Promoting financial inclusion

Financial inclusion is the increase in the supply of financial services including credit, savings, payment services and insurance from formal financial providers to all individuals and organisations, particularly for low-income and vulnerable people of working age, according to the United Nations. Financial inclusion is considered an important pillar to contribute to mobilising and effectively using social resources while narrowing and repelling black credit. It is also expected to promote the rotation of savings and investment capital and create job opportunities, thereby, fuelling economic growth, sustainable poverty reduction, social welfare and order, and improving the living standards of the people.

The State Bank of Vietnam has recently advocated the expansion of banking credit sources for consumer loans with reasonable interest rates and duration. (Illustrative image)
The State Bank of Vietnam has recently advocated the expansion of banking credit sources for consumer loans with reasonable interest rates and duration. (Illustrative image)

55 countries have made commitments and more than 30 countries have issued or are building national strategies on inclusive finance with the aim of ensuring all households can access appropriate and responsibly provided financial services of savings, deposit, payment, money transfer, credit and insurance at reasonable costs.

The World Bank has set out the Universal Financial Access by 2020 with the focus on 25 prioritised countries, including Vietnam, in a bid to enhance opportunities to access formal financial services for individuals. Financial inclusion is also one of the three pillars of the ASEAN Vision 2025 on financial integration and the Working Group on inclusive finance, aiming to promote this area among ASEAN countries.

The State Bank of Vietnam has recently advocated the expansion of banking credit sources for consumer loans with reasonable interest rates and duration. Accordingly, the Vietnam Bank for Agriculture and Rural Development (Agribank) will offer VND 5 trillion for consumer loans and the Vietnam Bank for Social Policies has increased the maximum level of unsecured loans for poor households from VND 50 million to VND 100 million per household and raised the maximum loan term to 120 months since March 1, 2019. This policy has been appreciated by the people as it helps the poor to have more opportunity to access formal credit from the banking system, meeting demand for consumption and production development while boosting poverty reduction and social inequality.
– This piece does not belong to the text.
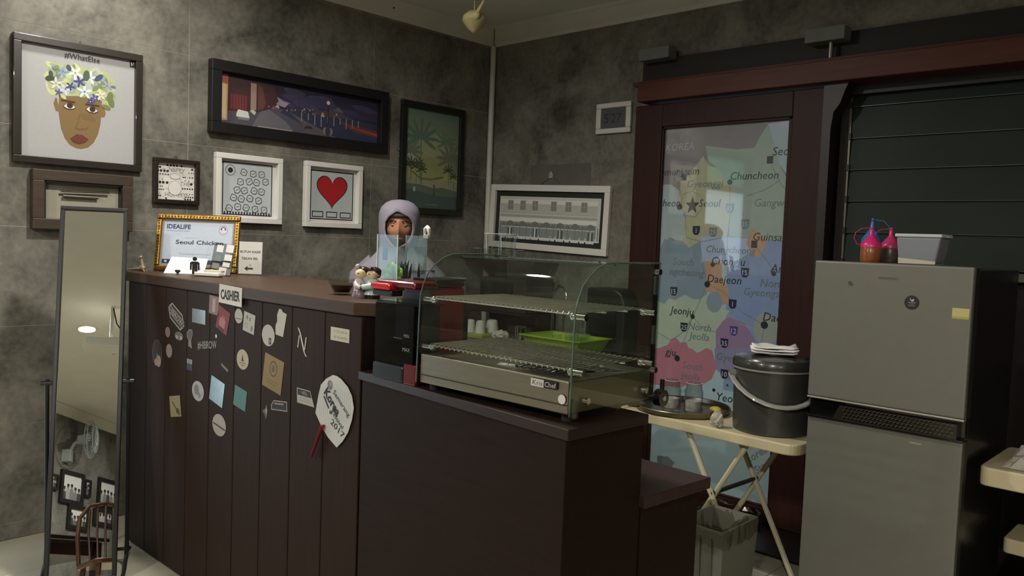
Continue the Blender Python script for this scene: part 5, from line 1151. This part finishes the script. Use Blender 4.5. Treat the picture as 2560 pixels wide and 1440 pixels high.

The policy of expanding loans for needy households is not only suitable to the content and requirements of financial inclusion, but also directly and indirectly contributes to repelling black credit activities nationwide, which are potentially threatening social order and causing annoyance among the people. Under the direction of the Government, the State Bank is developing a national strategy framework on financial inclusion to submitto the Prime Minister for approval in 2020, with an objective of making citizens and businesses (especially people in rural and remote areas and small and medium-sized enterprises) to have easier access to and efficiently use formal financial services at reasonable cost. At the same time, the scheme aims to develop formal credit institutions with safe and effective operations to protect consumers.

In order to develop financial inclusion, it is necessary to strengthen communication about financial inclusion while boosting diversified financial products and online banking services, particularly in terms of credit, savings, payment services, investment and insurance. It also requires the enhancement of digital application capacity, electronic infrastructure, national data centres and data security policies, in addition to expanding non-cash payments and improving ecosystems in support of Fintech enterprises.

It is also advisable to promote international cooperation, particularly in the framework of APEC, ASEAN, World Bank, ADB and UN, to mobilise and utilise resources for microfinance development and to upgrade banking technology infrastructure compatible with digital finance platform.

In addition to the expansion of State capital, financial inclusion also requires contributions from social resources. Therefore, it is necessary to prevent new frauds and crimes arising in the process of developing inclusive finance. For example, it is important to warn and prevent the abuse of peer-to-peer (P2P) lending to be transformed into a new multi-channel capital raising method with high interest rates and risky for both investor and borrowers.

Developing safe financial inclusion and repelling black credit will make effective contributions to the growth of a synchronous and healthy financial market while promoting investment and supporting social security, creating favourable conditions for the country's rapid, inclusive and sustainable economic development in the context of the industrial revolution 4.0.